Cook’s time log stated that she had worked 12 hour days during her wedding and honeymoon trip, and her final yearly time log showed that she had eight hours over the minimum requirement.

The firm thought the number of Cook’s December hours were odd, and they had confronted her before they had sent out December’s bills to clients. Cook resigned from the law firm in January, and she and the Colorado Attorney Regulation Counsel agreed to a nine-month suspension.

Cook said in her stipulation that she was responsible for her misconduct and that she was “embarrassed” by her action.

“As someone who has excelled her entire life and set high expectations for herself, words cannot express her feelings of shame and regret,” Cook said.

Cook is represented by Alec Rothrock of Burns, Figa & Will. Law.com stated that both parties did not comment for the story.

A spokesperson for Faegre Baker Daniels said that not meeting a yearly billable hours quota is not necessarily a fireable offense.

“We communicate regularly with associates on the standards and competencies by which they are evaluated, and offer many resources to help our lawyers build successful careers,” the firm said. “[Faegre Baker Daniels] also provides numerous outlets for associates who are concerned about their volume of work—high or low—including advisors, supervising partners, group leaders, office leaders and talent professionals.”

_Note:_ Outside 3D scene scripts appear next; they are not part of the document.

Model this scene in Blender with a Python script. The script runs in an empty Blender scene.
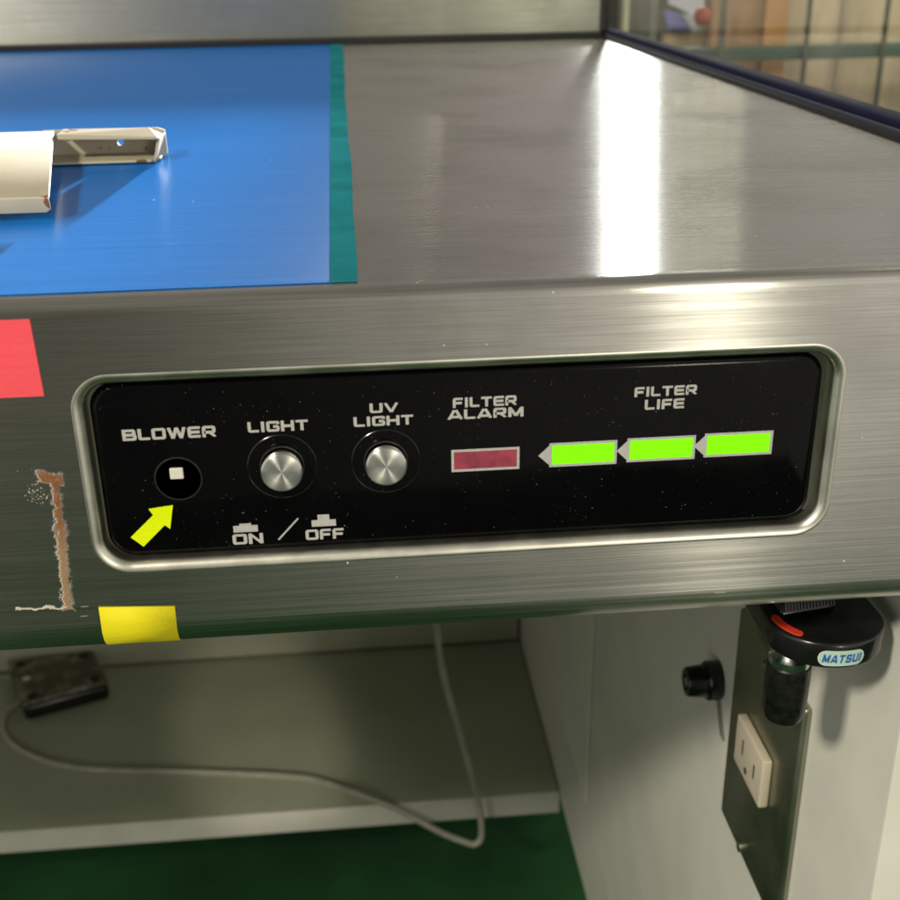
import bpy, bmesh, math, random
from mathutils import Vector, Matrix
random.seed(7)
S = bpy.context.scene
COL = S.collection

# ---------------------------------------------------------------- camera
CAMP = Vector((0, -.3031, .0844))
R = ((.9959, -.0496, .0755), (-.0890, -.3969, .9135), (-.0153, -.9165, -.3997))
cx = Vector([r[0] for r in R]).normalized()
cz = -Vector([r[2] for r in R]).normalized()
cy = cz.cross(cx).normalized(); cx = cy.cross(cz)
cam = bpy.data.cameras.new('camera'); co = bpy.data.objects.new('camera', cam); COL.objects.link(co)
m = Matrix((cx, cy, cz)).transposed().to_4x4(); m.translation = CAMP
co.matrix_world = m
cam.lens = 1160/900*36; cam.sensor_width = 36; cam.clip_start = .01; cam.clip_end = 60
cam.dof.use_dof = True; cam.dof.focus_distance = .38; cam.dof.aperture_fstop = 20
S.camera = co
# ---------------------------------------------------------------- view
S.view_settings.view_transform = 'Standard'; S.view_settings.look = 'None'
S.view_settings.exposure = 0.0; S.view_settings.gamma = 1

# ---------------------------------------------------------------- node helper
class NT:
    def __init__(s, nt): s.nt = nt; s.n = nt.nodes; s.l = nt.links
    def new(s, t, **k):
        x = s.n.new(t)
        for a, b in k.items(): setattr(x, a, b)
        return x
    def put(s, sock, v):
        if isinstance(v, bpy.types.NodeSocket): s.l.new(v, sock)
        elif v is not None:
            if isinstance(v, (tuple, list)) and len(v) == 3 and sock.type == 'RGBA': v = (*v, 1)
            sock.default_value = v
    def math(s, op, a, b=None, c=None):
        x = s.new('ShaderNodeMath', operation=op)
        for i, v in enumerate((a, b, c)):
            if v is not None: s.put(x.inputs[i], v)
        return x.outputs[0]
    def vmath(s, op, a, b=None):
        x = s.new('ShaderNodeVectorMath', operation=op)
        s.put(x.inputs[0], a)
        if b is not None: s.put(x.inputs[1], b)
        return x.outputs[0]
    def ss(s, v, a, b, lo=0, hi=1):
        x = s.new('ShaderNodeMapRange', interpolation_type='SMOOTHSTEP')
        for i, q in enumerate((v, a, b, lo, hi)): s.put(x.inputs[i], q)
        return x.outputs[0]
    def mix(s, f, a, b):
        x = s.new('ShaderNodeMix', data_type='RGBA')
        s.put(x.inputs[0], f); s.put(x.inputs[6], a); s.put(x.inputs[7], b)
        return x.outputs[2]
    def noise(s, vec, scale=5, detail=3, rough=.5):
        x = s.new('ShaderNodeTexNoise'); s.put(x.inputs['Vector'], vec)
        x.inputs['Scale'].default_value = scale; x.inputs['Detail'].default_value = detail; x.inputs['Roughness'].default_value = rough
        return x.outputs[0]
    def voro(s, vec, scale, feature='F1'):
        x = s.new('ShaderNodeTexVoronoi', feature=feature); s.put(x.inputs['Vector'], vec); x.inputs['Scale'].default_value = scale
        return x
    def xyz(s, v):
        x = s.new('ShaderNodeSeparateXYZ'); s.put(x.inputs[0], v); return x.outputs
    def bump(s, h, st, dist=.001, normal=None):
        x = s.new('ShaderNodeBump'); s.put(x.inputs['Height'], h); s.put(x.inputs['Strength'], st); x.inputs['Distance'].default_value = dist
        if normal: s.put(x.inputs['Normal'], normal)
        return x.outputs[0]

def material(name):
    mt = bpy.data.materials.new(name); mt.use_nodes = True
    t = NT(mt.node_tree); b = mt.node_tree.nodes['Principled BSDF']
    return mt, t, b
def P(t, b, **k):
    for a, v in k.items():
        t.put(b.inputs[a.replace('_', ' ')], v)

# ---------------------------------------------------------------- world: the dim room around the bench
W = bpy.data.worlds.new('World'); S.world = W; W.use_nodes = True
t = NT(W.node_tree); bg = W.node_tree.nodes['Background']
tc = t.new('ShaderNodeTexCoord').outputs['Generated']
X, Y, Z = t.xyz(tc)
side = t.ss(X, -.26, .38)
colr = t.mix(side, (.12, .112, .095), (1.0, .95, .84))
nz = t.noise(tc, 4, 2)
colr = t.mix(t.math('MULTIPLY', nz, .5), colr, (.10, .10, .08))
colr = t.mix(t.ss(X, -.45, -.8), colr, (.95, .95, .86))  # bright left side added as fill for the side panel
back = t.ss(Y, -.1, .3)
colb = t.mix(t.ss(X, .02, .3), (.33, .305, .27), (.66, .59, .60))
colb = t.mix(t.math('MULTIPLY', t.ss(t.noise(tc, 7, 3), .42, .62), .45), colb, (.24, .215, .21))
colr = t.mix(back, colr, colb)
up = t.ss(Z, .35, .9)
colr = t.mix(up, colr, (.22, .21, .18))
t.put(bg.inputs[0], colr); bg.inputs[1].default_value = 1.0

# ---------------------------------------------------------------- lamps
def area(name, loc, target, sx, sy, power, color=(1, 1, 1), spread=180):
    l = bpy.data.lights.new(name, 'AREA'); l.shape = 'RECTANGLE'; l.size = sx; l.size_y = sy
    l.energy = power; l.color = color; l.spread = math.radians(spread)
    o = bpy.data.objects.new(name, l); COL.objects.link(o); o.location = loc
    d = (Vector(target) - Vector(loc)).normalized()
    o.rotation_euler = d.to_track_quat('-Z', 'Y').to_euler()
    return o
# ceiling lamp over the viewer's left shoulder: throws the valve's shadow on the side panel
area('ceiling_lamp', (.1855-.54*3, .07-.58*3, -.21+.61*3), (.17, .05, -.2), .22, .22, 60, (1, .93, .78))
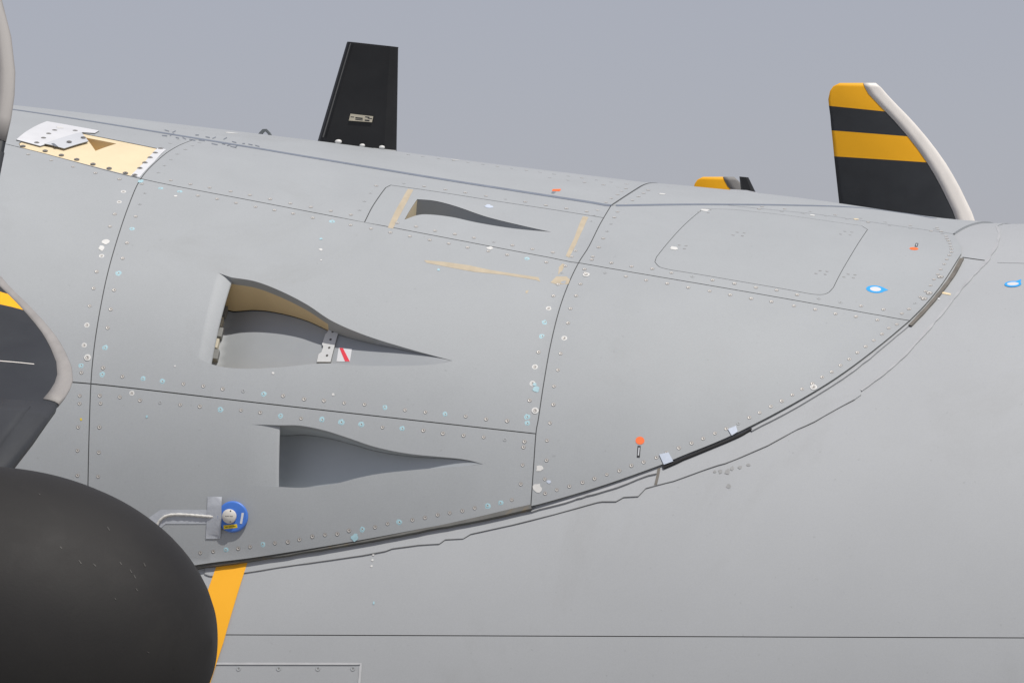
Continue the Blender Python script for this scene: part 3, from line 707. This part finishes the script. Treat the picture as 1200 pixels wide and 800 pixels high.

In Cook’s stipulation, she said that she was fearful of termination after a meeting with her supervisor Heather Perkins. In response, Perkins said that she had thought she was reassuring, not pressuring.

Regardless of whatever sentiment was shared in that meeting, Cook felt that she needed to lie. However, her scheme was immediately red flagged by Perkins who spotted Cook logging 175 billable hours for one client, which was more than what she usually logged for all of her clients in one month.

In January, Cook was called into a meeting, and she was notified about the discrepancy. Cook at first said that the hours were “legitimate,” but she later resigned.